What makes you tick?

I asked them to tell me what makes them tick.
It was supposed to be just a fun writing exercise over pizza during the last Feature Writing class before a break last semester, but it turned into so much more – and I had to share.
Matt Trombley’s answer made the girls in the class utter a collective “awe!”
“What makes me tick might sound cliché and sappy, but it’s the closest to the truth as I can get,” he wrote. “What makes me tick, is my wife, Sam. No matter how bad my day is, no matter how many graying hairs I pull out of my head throughout the day because of stress, I always get to walk home and see her smiling face. Whenever I think of the future, she’s in the center of it. I do everything for her.”
For Molly Howard it was hockey. A member of the CSC women’s hockey team, Howard wrote that although she complains about the commitment at times, serving as a role model for other girls – including a recent autograph seeking visit by local Girl Scouts, makes it special.
Alexis Esposito wrote that CSC makes her tick saying it “allowed her to blossom.”
Deven Savage agreed, also crediting CSC for making him tick. He wrote that the school allowed him to meet the “love of his life, Emmalee,” and also made him mature.
“My life would be very different if I chose not to attend Castleton.
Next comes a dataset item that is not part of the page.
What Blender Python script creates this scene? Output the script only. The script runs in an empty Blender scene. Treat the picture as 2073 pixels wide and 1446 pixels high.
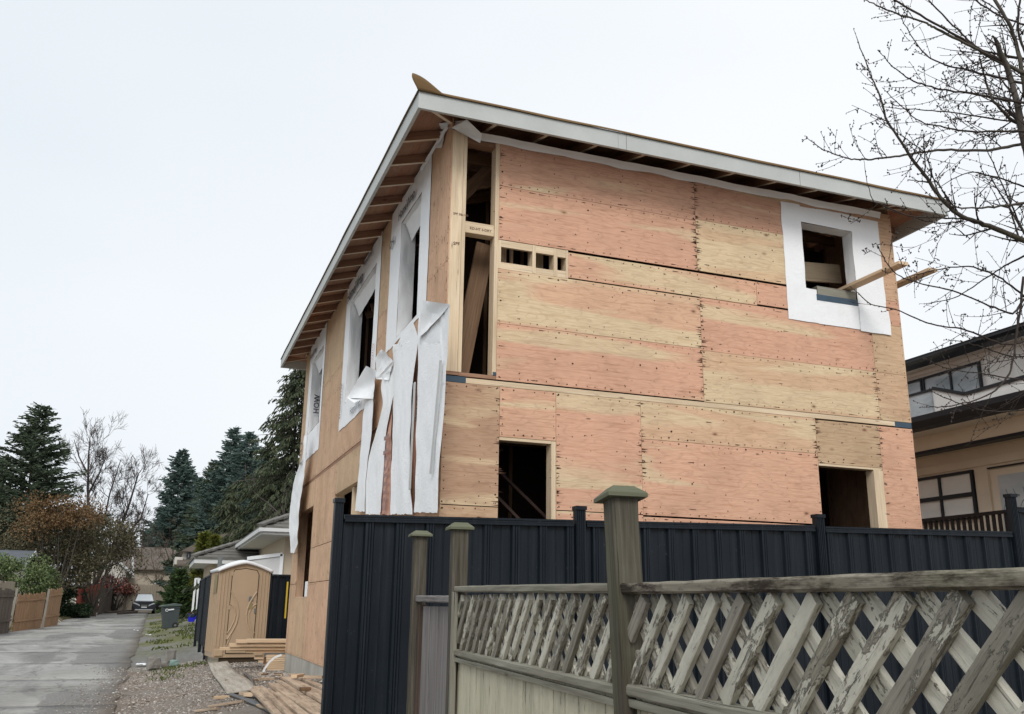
import bpy, math, random
from mathutils import Vector, Matrix, noise as mnoise
R = math.radians
rnd = random.Random(7)
S = bpy.context.scene
COL = S.collection

# ------------------------------------------------------------------ camera
FPX, YAW, PITCH, ROLL = 1840.75, 0.358020, 0.268672, 0.0128711
EYE = Vector((0, 0, 1.65))
fwd = Vector((math.sin(YAW)*math.cos(PITCH), math.cos(YAW)*math.cos(PITCH), math.sin(PITCH)))
rt0 = Vector((math.cos(YAW), -math.sin(YAW), 0)); up0 = rt0.cross(fwd)
CR = math.cos(ROLL)*rt0 + math.sin(ROLL)*up0
CU = -math.sin(ROLL)*rt0 + math.cos(ROLL)*up0
cam = bpy.data.cameras.new('camera'); cam.sensor_width = 36; cam.lens = FPX/2073*36
cam.clip_start = 0.05; cam.clip_end = 2000
co = bpy.data.objects.new('camera', cam); COL.objects.link(co)
co.matrix_world = Matrix(((CR.x, CU.x, -fwd.x, EYE.x), (CR.y, CU.y, -fwd.y, EYE.y), (CR.z, CU.z, -fwd.z, EYE.z), (0, 0, 0, 1)))
S.camera = co
# ------------------------------------------------------------------ world, sun, exposure
W = bpy.data.worlds.new('World'); S.world = W; W.use_nodes = True
nt = W.node_tree; nt.nodes.clear()
sky = nt.nodes.new('ShaderNodeTexSky'); sky.sky_type = 'NISHITA'; sky.sun_disc = False
SUN_EL, SUN_AZ = R(41), R(203)          # azimuth clockwise from +y
sky.sun_elevation = SUN_EL; sky.sun_rotation = SUN_AZ; sky.air_density = 1.0; sky.dust_density = 6; sky.ozone_density = 1
tc = nt.nodes.new('ShaderNodeTexCoord')
nz = nt.nodes.new('ShaderNodeTexNoise'); nz.inputs['Scale'].default_value = 1.3; nz.inputs['Detail'].default_value = 3; nz.inputs['Roughness'].default_value = 0.5
mp = nt.nodes.new('ShaderNodeMapping'); mp.inputs['Scale'].default_value = (1, 1, 2.2)
nt.links.new(tc.outputs['Generated'], mp.inputs[0]); nt.links.new(mp.outputs[0], nz.inputs['Vector'])
cr = nt.nodes.new('ShaderNodeValToRGB')
cr.color_ramp.elements[0].position = 0.3; cr.color_ramp.elements[0].color = (7.7, 8.05, 8.4, 1)
cr.color_ramp.elements[1].position = 0.7; cr.color_ramp.elements[1].color = (8.6, 8.75, 8.95, 1)
nt.links.new(nz.outputs['Fac'], cr.inputs[0])
mx = nt.nodes.new('ShaderNodeMixRGB'); mx.inputs[0].default_value = 0.93
sx = nt.nodes.new('ShaderNodeSeparateXYZ'); nt.links.new(tc.outputs['Generated'], sx.inputs[0])
c2 = nt.nodes.new('ShaderNodeValToRGB'); c2.color_ramp.elements[0].position = 0.30; c2.color_ramp.elements[0].color = (.87, .91, .935, 1)
c2.color_ramp.elements[1].position = 0.8; c2.color_ramp.elements[1].color = (1.03, 1.03, 1.03, 1)
ma = nt.nodes.new('ShaderNodeMath'); ma.operation = 'MULTIPLY_ADD'; ma.inputs[1].default_value = .5; ma.inputs[2].default_value = .5
nt.links.new(sx.outputs[0], ma.inputs[0]); nt.links.new(ma.outputs[0], c2.inputs[0])
mm = nt.nodes.new('ShaderNodeMixRGB'); mm.blend_type = 'MULTIPLY'; mm.inputs[0].default_value = 1
nt.links.new(cr.outputs[0], mm.inputs[1]); nt.links.new(c2.outputs[0], mm.inputs[2])
nt.links.new(sky.outputs[0], mx.inputs[1]); nt.links.new(mm.outputs[0], mx.inputs[2])
bg = nt.nodes.new('ShaderNodeBackground'); bg.inputs[1].default_value = 0.1
wo = nt.nodes.new('ShaderNodeOutputWorld')
nt.links.new(mx.outputs[0], bg.inputs[0]); nt.links.new(bg.outputs[0], wo.inputs[0])
sl = bpy.data.lights.new('sun', 'SUN'); sl.energy = 1.5; sl.angle = R(25); sl.color = (1, 0.97, 0.93)
so = bpy.data.objects.new('sun', sl); COL.objects.link(so)
sd = Vector((math.sin(SUN_AZ)*math.cos(SUN_EL), math.cos(SUN_AZ)*math.cos(SUN_EL), math.sin(SUN_EL)))
so.rotation_euler = (-sd).to_track_quat('-Z', 'Y').to_euler()
S.view_settings.view_transform = 'Standard'; S.view_settings.look = 'None'
S.view_settings.exposure = 0.26; S.view_settings.gamma = 1; S.view_settings.use_curve_mapping = False
S.render.engine = 'CYCLES'

# ------------------------------------------------------------------ measuring helpers (photo pixel -> point on a real plane)
def ray(px, py): return CR*((px-1036.5)/FPX) - CU*((py-723)/FPX) + fwd
def onX(px, py, X): d = ray(px, py); return EYE + d*(X/d.x)
def onY(px, py, Y): d = ray(px, py); return EYE + d*(Y/d.y)
def onZ(px, py, Z): d = ray(px, py); return EYE + d*((Z-1.65)/d.z)
def atD(px, py, D): return EYE + ray(px, py)*D
def gh(px, py):
    d = ray(px, py); t = 2.0
    while t < 400:
        p = EYE+d*t
        if p.z < ground_z(p.x, p.y): break
        t += .05+t*.002
    return Vector((p.x, p.y, ground_z(p.x, p.y)))
def sstep(t): t = max(0, min(1, t)); return t*t*(3-2*t)
def ground_z(x, y):
    z = 0.0085*max(-20, min(y, 90)) + 0.02*max(0, y-90)*sstep((y-90)/80)
    xe = -0.35
    rise = .46-.22*sstep((y-13.5)/6)
    z += sstep((x-xe)/2.3)*rise*sstep((y-3)/8)
    z += 0.05*sstep((-5.6-x)/2)
    return z

# ------------------------------------------------------------------ mesh builder
class MB:
    def __init__(s): s.v = []; s.f = []; s.uv = []
    def face(s, pts, uvs=None):
        n = len(s.v); s.v += [tuple(p) for p in pts]; s.f.append(tuple(range(n, n+len(pts))))
        s.uv.append(uvs or [(0, 0)]*len(pts))
    def obox(s, c, ax, h, rv=None):
        """box: centre c, three unit axes ax, half sizes h; grain (u) runs along ax[0]"""
        c = Vector(c); a = [Vector(x) for x in ax]
        if rv is None: rv = (rnd.uniform(0, 60), rnd.uniform(0, 60))
        n = len(s.v)
        for k in range(8):
            p = c + a[0]*h[0]*(1 if k & 1 else -1) + a[1]*h[1]*(1 if k & 2 else -1) + a[2]*h[2]*(1 if k & 4 else -1)
            s.v.append(tuple(p))
        for q, (i, j) in (((0, 4, 6, 2), (2, 1)), ((1, 3, 7, 5), (1, 2)), ((0, 1, 5, 4), (0, 2)), ((2, 6, 7, 3), (0, 2)), ((0, 2, 3, 1), (0, 1)), ((4, 5, 7, 6), (0, 1))):
            s.f.append(tuple(n+k for k in q)); us = []
            for k in q:
                co_ = [h[m]*(1 if k & (1 << m) else -1) for m in range(3)]
                us.append((co_[i]+rv[0], co_[j]+rv[1]+(0.37 if i == 0 and j == 2 else 0)))
            s.uv.append(us)
    def box(s, x0, x1, y0, y1, z0, z1, g='x', rv=None):
        c = ((x0+x1)/2, (y0+y1)/2, (z0+z1)/2); X, Y, Z = (1, 0, 0), (0, 1, 0), (0, 0, 1)
        hx, hy, hz = (x1-x0)/2, (y1-y0)/2, (z1-z0)/2
        if g == 'x': s.obox(c, (X, Y, Z), (hx, hy, hz), rv)
        elif g == 'y': s.obox(c, (Y, Z, X), (hy, hz, hx), rv)
        else: s.obox(c, (Z, X, Y), (hz, hx, hy), rv)
    def beam(s, p0, p1, w, h, up=(0, 0, 1), rv=None):
        """w sideways, h along up"""
        p0, p1 = Vector(p0), Vector(p1); d = p1-p0; L = d.length; d.normalize()
        u = Vector(up); sd_ = d.cross(u)
        if sd_.length < 1e-4: sd_ = d.cross(Vector((1, 0, 0)))
        sd_.normalize(); u = sd_.cross(d).normalized()
        s.obox((p0+p1)/2, (d, sd_, u), (L/2, w/2, h/2), rv)
    def worn(s, p0, p1, w, h, up=(0, 0, 1), seg=None, ch=0.006, jit=0.0015):
        """beam with chamfered, slightly uneven edges"""
        p0, p1 = Vector(p0), Vector(p1); d = p1-p0; L = d.length; d.normalize()
        u = Vector(up); sd_ = d.cross(u)
        if sd_.length < 1e-4: sd_ = d.cross(Vector((1, 0, 0)))
        sd_.normalize(); u = sd_.cross(d).normalized()
        seg = seg or max(2, min(26, int(L/0.06)))
        prof = [(-w/2+ch, -h/2), (w/2-ch, -h/2), (w/2, -h/2+ch), (w/2, h/2-ch), (w/2-ch, h/2), (-w/2+ch, h/2), (-w/2, h/2-ch), (-w/2, -h/2+ch)]
        cum = [0]
        for k in range(8):
            a, b = prof[k], prof[(k+1) % 8]; cum.append(cum[-1]+math.hypot(a[0]-b[0], a[1]-b[1]))
        ru, rv = rnd.uniform(0, 60), rnd.uniform(0, 60); n = len(s.v)
        for i in range(seg+1):
            c = p0 + d*(L*i/seg)
            for (a, b) in prof:
                s.v.append(tuple(c + sd_*(a+rnd.uniform(-jit, jit)) + u*(b+rnd.uniform(-jit, jit))))
        for i in range(seg):
            for k in range(8):
                k2 = (k+1) % 8
                s.f.append((n+i*8+k, n+i*8+k2, n+(i+1)*8+k2, n+(i+1)*8+k))
                u0, u1 = L*i/seg+ru, L*(i+1)/seg+ru
                s.uv.append([(u0, cum[k]+rv), (u0, cum[k+1]+rv), (u1, cum[k+1]+rv), (u1, cum[k]+rv)])
        for e, o in ((0, 1), (seg, 0)):
            idx = [n+e*8+k for k in range(8)]
            if o: idx = idx[::-1]
            s.f.append(tuple(idx)); s.uv.append([(ru+.01*k, rv) for k in range(8)])
    def tube(s, pts, rad, n=6, cap=True):
        pts = [Vector(p) for p in pts]; m = len(s.v); pr = None; L = 0; ru, rv = rnd.uniform(0, 60), rnd.uniform(0, 60)
        Ls = []
        for i, p in enumerate(pts):
            d = (pts[min(i+1, len(pts)-1)]-pts[max(i-1, 0)])
            if d.length < 1e-6: d = Vector((0, 0, 1))
            d.normalize()
            if pr is None:
                a = Vector((0, 0, 1)) if abs(d.z) < 0.9 else Vector((1, 0, 0)); x = d.cross(a).normalized()
            else:
                x = pr - d*pr.dot(d)
                if x.length < 1e-5: x = d.cross(Vector((0.3, 0.5, 0.8)))
                x.normalize()
            pr = x; y = d.cross(x); r = rad[i] if isinstance(rad, (list, tuple)) else rad
            for k in range(n):
                t = 2*math.pi*k/n; s.v.append(tuple(p + x*(math.cos(t)*r) + y*(math.sin(t)*r)))
            if i: L += (pts[i]-pts[i-1]).length
            Ls.append(L)
        for i in range(len(pts)-1):
            for k in range(n):
                k2 = (k+1) % n
                s.f.append((m+i*n+k, m+i*n+k2, m+(i+1)*n+k2, m+(i+1)*n+k))
                s.uv.append([(Ls[i]+ru, k*.05+rv), (Ls[i]+ru, k*.05+.05+rv), (Ls[i+1]+ru, k*.05+.05+rv), (Ls[i+1]+ru, k*.05+rv)])
        if cap and n > 2:
            s.f.append(tuple(m+k for k in range(n))[::-1]); s.uv.append([(0, 0)]*n)
            q = m+(len(pts)-1)*n; s.f.append(tuple(q+k for k in range(n))); s.uv.append([(0, 0)]*n)
    def prism(s, poly, axis, a0, a1):
        """polygon in the two other axes, extruded along axis (0,1,2)"""
        def P(p, a):
            q = [0, 0, 0]; o = [i for i in range(3) if i != axis]; q[o[0]] = p[0]; q[o[1]] = p[1]; q[axis] = a; return tuple(q)
        n = len(poly); ru, rv = rnd.uniform(0, 60), rnd.uniform(0, 60)
        s.face([P(p, a0) for p in poly], [(p[0]+ru, p[1]+rv) for p in poly])
        s.face([P(p, a1) for p in poly][::-1], [(p[0]+ru, p[1]+rv) for p in poly][::-1])
        L = 0
        for i in range(n):
            a, b = poly[i], poly[(i+1) % n]; l = math.hypot(a[0]-b[0], a[1]-b[1])
            s.face([P(b, a0), P(a, a0), P(a, a1), P(b, a1)], [(a0+ru, L+l+rv), (a0+ru, L+rv), (a1+ru, L+rv), (a1+ru, L+l+rv)]); L += l
    def grid(s, fn, nu, nv, uvf=None):
        n = len(s.v); ru, rv = rnd.uniform(0, 60), rnd.uniform(0, 60)
        P = [[Vector(fn(i/nu, j/nv)) for j in range(nv+1)] for i in range(nu+1)]
        for i in range(nu+1):
            for j in range(nv+1): s.v.append(tuple(P[i][j]))
        def q(i, j): return n+i*(nv+1)+j
        lu = (P[nu][0]-P[0][0]).length or 1; lv = (P[0][nv]-P[0][0]).length or 1
        for i in range(nu):
            for j in range(nv):
                s.f.append((q(i, j), q(i+1, j), q(i+1, j+1), q(i, j+1)))
                s.uv.append([(a/nu*lu+ru, b/nv*lv+rv) for a, b in ((i, j), (i+1, j), (i+1, j+1), (i, j+1))])
    def octa(s, c, r, rz=None):
        n = len(s.v); rz = rz or r; c = Vector(c)
        for d in ((1, 0, 0), (-1, 0, 0), (0, 1, 0), (0, -1, 0), (0, 0, 1), (0, 0, -1)):
            k = rnd.uniform(.7, 1.2)
            s.v.append((c.x+d[0]*r*k, c.y+d[1]*r*k, c.z+d[2]*rz*k))
        for f in ((0, 2, 4), (2, 1, 4), (1, 3, 4), (3, 0, 4), (2, 0, 5), (1, 2, 5), (3, 1, 5), (0, 3, 5)):
            s.f.append(tuple(n+k for k in f)); s.uv.append([(c.x, c.y)]*3)
    def build(s, name, mat, parent=None, smooth=False, origin=None, **kw):
        me = bpy.data.meshes.new(name)
        o3 = Vector(origin) if origin is not None else Vector((0, 0, 0))
        me.from_pydata([(v[0]-o3.x, v[1]-o3.y, v[2]-o3.z) for v in s.v] if origin is not None else s.v, [], s.f)
        l = me.uv_layers.new(name='UVMap'); flat = []
        for f in s.uv:
            for u in f: flat += [u[0], u[1]]
        l.data.foreach_set('uv', flat)
        if smooth: me.polygons.foreach_set('use_smooth', [True]*len(me.polygons))
        me.materials.append(mat)
        ob = bpy.data.objects.new(name, me); COL.objects.link(ob)
        if origin is not None: ob.location = o3
        if parent is not None:
            ob.parent = parent
            p = Vector(parent.get('_loc', (0, 0, 0))) if False else None
        for k, v in kw.items():
            if k == 'color': ob.color = v
            else: ob[k] = v
        return ob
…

I thank God each day I did,” he wrote.  

For Chelsey McKinney, it’s the “world surrounding me.” She sees school as the catalyst to get her traveling the world and seeing foreign cultures that she’s so fascinated with.
“I have a mind that won’t sit still and I need to know what’s out there,” she wrote.
Becka Roe wrote about her time back home with family, and the little things like smelling her father’s morning coffee and being greeted with “good morning Sunshine.”
I bet her dad would love reading that because as a dad, I would hope my daughters might answer the same.
Mike Divis said “inspiration,” makes him tick, be it a sports team winning for their city or a single mom raising a child.
But for Molly DeMellier, editor of The Spartan, it’s the pursuit of laughter.
“I live to laugh and make others laugh,” she wrote. “This natural high keeps my world turning.
“Getting a laugh and putting a smile on someone’s face can have the potential to change their entire day.”
This assignment was meant to be a fun way to get some creative writing and share with classmates, but to me it became more – and I thought it would be neat to share.